After watching the three episodes... I really don't see the point of this at all. It's a shinier, modern-television re-envisioning of classic Star Trek – okay, sure, but how's that different from the Abramverse movies? So far, Discovery is not doing anything that needed to be done, or telling a story that needed to be told. Space warfare! Who hasn't seen that before? This comes back to my original concern: why not roll forward another 50 to 100 years like TNG did, and use the space to tell a new story, and do something new? It'd rather just trample over the existing series, and compete with the movies. I can squint a bit and pretend this is set in the same Trek universe, but with the effects the original production team wished they'd even known about, but the tone and history and tech are all way off.
Ah, but I know why: going further into the future would mean being as utopian as TNG, or more so, and in today's television and political climate we can't have that, no. Even Star Trek has to be cynical and po-faced serious, with Starfleet turned ruthless and warmongering, and twisting wonders of the universe into weapons.
That's Discovery's real flaw to me: it sucked all the fun, adventure, and idealism out of Star Trek, and made it just like everything else we could be watching. Just like Rogue One and Force Awakens did with Star Wars. I'm currently rewatching TNG and my main thought it: "We need something like TNG again."
It feels a bit like someone came up with an independent SF series concept, someone at the company realised "Oh, hey, we have rights to Star Trek" and the whole thing was retooled and hammered into a Trek-like shape where neither fit the other.
Specific whinges:
Klingons had one of the most recognisable and well known alien designs around. Now they have the most forgettable. I think they ripped off the Sycorax from Doctor Who. Worse, they're boring. They stand there and grunt monotonic Klingonese interminably back and forth. How does anyone make Klingons boring?
Darkness, bright lights, and lens flares. So old and annoying, making it look like most other spaceship SF series. Trek's clean, bright sets would actually be a novelty again
The main character is unlikeable. All the annoying, boring parts of Vulcans, with none of the charm or wits of Spock or even the reliability of Tuvok. Does Trek really need to do the emotions versus logic theme again? That's aside from the tacky laziness of making her Sarek's foster-child, Spock's foster-sister for no good reason.
The first two episodes shouldn't exist. They're just an extended prologue taking up space; they could be removed without losing anything.
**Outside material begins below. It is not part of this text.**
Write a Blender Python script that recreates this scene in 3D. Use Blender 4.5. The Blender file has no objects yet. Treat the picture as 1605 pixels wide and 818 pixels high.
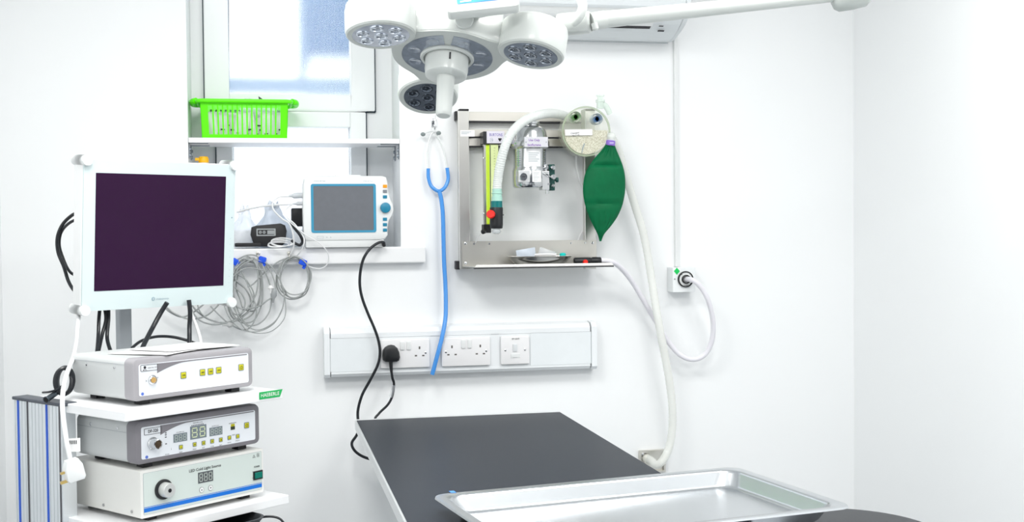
import bpy, bmesh, math, random
from mathutils import Vector, Matrix
random.seed(7)
PI = math.pi
COL = bpy.context.scene.collection
V = Vector

# ------------------------------------------------------------------ camera
FPX = 1880.0
EYE = V((0, -3.61, 1.45))
CAMROT = (Matrix.Rotation(-math.radians(11.7), 3, 'Z') @ Matrix.Rotation(PI/2 - math.radians(1.46), 3, 'X')
          @ Matrix.Rotation(-.0095, 3, 'Z'))
cd = bpy.data.cameras.new('camera'); cam = bpy.data.objects.new('camera', cd); COL.objects.link(cam)
cam.matrix_world = Matrix.Translation(EYE) @ CAMROT.to_4x4()
cd.sensor_width = 36; cd.lens = 36*FPX/1605; cd.clip_start = .05
bpy.context.scene.camera = cam

# survey helpers: where a sight line meets a plane of the room
def ray(px, py): return CAMROT @ V(((px-802.5)/FPX, -(py-409)/FPX, -1))
def W(px, py, off=0.0):                       # point at distance off in front of the back wall
    d = ray(px, py); return EYE + d*((-off-EYE.y)/d.y)
def AZ(px, py, z):
    d = ray(px, py); return EYE + d*((z-EYE.z)/d.z)
def AD(px, py, depth): return EYE + ray(px, py)*depth
def on(fr, px, py, y=0.0):                    # point in a local frame's plane y
    i = fr.inverted(); o = i @ EYE; d = i.to_3x3() @ ray(px, py)
    return o + d*((y-o.y)/d.y)

# --------------------------------------------------------------- materials
MATS = {}
def mat(name, color, rough=.5, metal=0., coat=0., alpha=1., trans=0., noise=.03, nscale=30, bump=0., bscale=200, sss=0., ior=1.45, aniso=0., spec=None):
    if name in MATS: return MATS[name]
    m = bpy.data.materials.new(name); m.use_nodes = True; nt = m.node_tree; b = nt.nodes['Principled BSDF']
    b.inputs['Roughness'].default_value = rough; b.inputs['Metallic'].default_value = metal
    b.inputs['Coat Weight'].default_value = coat; b.inputs['Alpha'].default_value = alpha
    b.inputs['Transmission Weight'].default_value = trans; b.inputs['IOR'].default_value = ior
    if spec is not None: b.inputs['Specular IOR Level'].default_value = spec
    tc = nt.nodes.new('ShaderNodeTexCoord')
    n = nt.nodes.new('ShaderNodeTexNoise'); n.inputs['Scale'].default_value = nscale; n.inputs['Detail'].default_value = 3
    r = nt.nodes.new('ShaderNodeMixRGB'); r.blend_type = 'MIX'
    r.inputs[1].default_value = (*[max(0, c*(1-noise)) for c in color], 1)
    r.inputs[2].default_value = (*[min(1, c*(1+noise)) for c in color], 1)
    nt.links.new(tc.outputs['Object'], n.inputs['Vector']); nt.links.new(n.outputs['Fac'], r.inputs[0]); nt.links.new(r.outputs[0], b.inputs['Base Color'])
    if bump:
        n2 = nt.nodes.new('ShaderNodeTexNoise'); n2.inputs['Scale'].default_value = bscale
        bp = nt.nodes.new('ShaderNodeBump'); bp.inputs['Strength'].default_value = bump; bp.inputs['Distance'].default_value = .002
        nt.links.new(tc.outputs['Object'], n2.inputs['Vector']); nt.links.new(n2.outputs['Fac'], bp.inputs['Height']); nt.links.new(bp.outputs[0], b.inputs['Normal'])
    MATS[name] = m; return m
def brushed(name, color, rough, axis, strength=.15, scale=220):
    m = mat(name, color, rough, 1.0); nt = m.node_tree; b = nt.nodes['Principled BSDF']
    tc = nt.nodes.new('ShaderNodeTexCoord'); mp = nt.nodes.new('ShaderNodeMapping')
    s = [scale]*3; s[axis] = 3; mp.inputs['Scale'].default_value = s
    n = nt.nodes.new('ShaderNodeTexNoise'); n.inputs['Scale'].default_value = 1.; n.inputs['Detail'].default_value = 4
    bp = nt.nodes.new('ShaderNodeBump'); bp.inputs['Strength'].default_value = strength; bp.inputs['Distance'].default_value = .0006
    nt.links.new(tc.outputs['Object'], mp.inputs[0]); nt.links.new(mp.outputs[0], n.inputs['Vector']); nt.links.new(n.outputs['Fac'], bp.inputs['Height']); nt.links.new(bp.outputs[0], b.inputs['Normal'])
    return m
wallm = mat('wall paint', (.90, .917, .925), .6, noise=.004, nscale=3, bump=.05, bscale=150)
white = mat('white plastic', (.80, .82, .82), .32, noise=.008)
upvc = mat('white window plastic', (.92, .94, .95), .25, noise=.006)
socketw = mat('white socket plastic', (.86, .86, .87), .22, noise=.006)
trunkm = mat('trunking plastic', (.83, .86, .88), .3, noise=.006)
seam = mat('grey seam', (.38, .42, .45), .6)
lampw = mat('lamp enamel', (.60, .63, .61), .28, noise=.006, coat=.2)
lampr = mat('lamp grey rim', (.50, .53, .51), .4, noise=.01)
lensm = mat('lamp lens', (.30, .34, .40), .12, noise=.35, nscale=60, coat=.6, metal=.25)
lensd = mat('lamp led cup', (.12, .14, .17), .1, metal=.8, noise=.3, nscale=90)
lensg = mat('lamp led glass', (.62, .67, .74), .08, metal=.7, noise=.25, nscale=120)
black = mat('black plastic', (.012, .013, .015), .38)
rubber = mat('black rubber', (.015, .015, .017), .55)
cordm = mat('black cord', (.012, .014, .018), .3)
wcord = mat('white cord', (.80, .81, .82), .35)
gcord = mat('pale grey cord', (.36, .38, .38), .4, noise=.12)
gconn = mat('grey connector', (.33, .35, .36), .45)
chrome = mat('chrome', (.66, .67, .68), .10, 1.)
steel = brushed('brushed steel', (.66, .64, .59), .34, 0)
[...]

The series should have started with Episode 3: we meet Michael, known only as the notorious Starfleet mutineer. She's surrounded by mystery: what did she do, and why? She becomes more likeable, not less. Then we see the Discovery, you know, the ship the series is named for, the intended setting throughout. We meet all the regular characters, discover its secret power, and set up the setting for the rest of the series. Then, later, if you really must, do Episodes 1 and 2 as a flashback, either in bits or whole-episodes.
I'm going to recommend that now: if you haven't seen Discovery yet, watch Episode 3 first.
Good bits:
Michelle Yeoh: It's good to see her in a space setting, and she brings dignity and charm to this. I wish she'd stayed on as captain throughout.
Canonising the Black Fleet: Well, they've completely wrecked Klingons, but at least you nodded to John M. Ford's The Final Reflection & The Klingons FASA sourcebook. The perfect marriage of the TOS and later versions of Klingons, with an intriguing alien mindset and society, from their point-of-view. Actually, they should have just done The Final Reflection instead. Actually, they probably just pinched it from Memory Beta without reading any of these books.
PS: Every Trek series has started a bit rubbish and disjointed and not much like what it later became, so I would hold out hope for the rest and would give it a second chance. I mean, I'd watch it regardless. It's a good SF series, just not a good Trek series.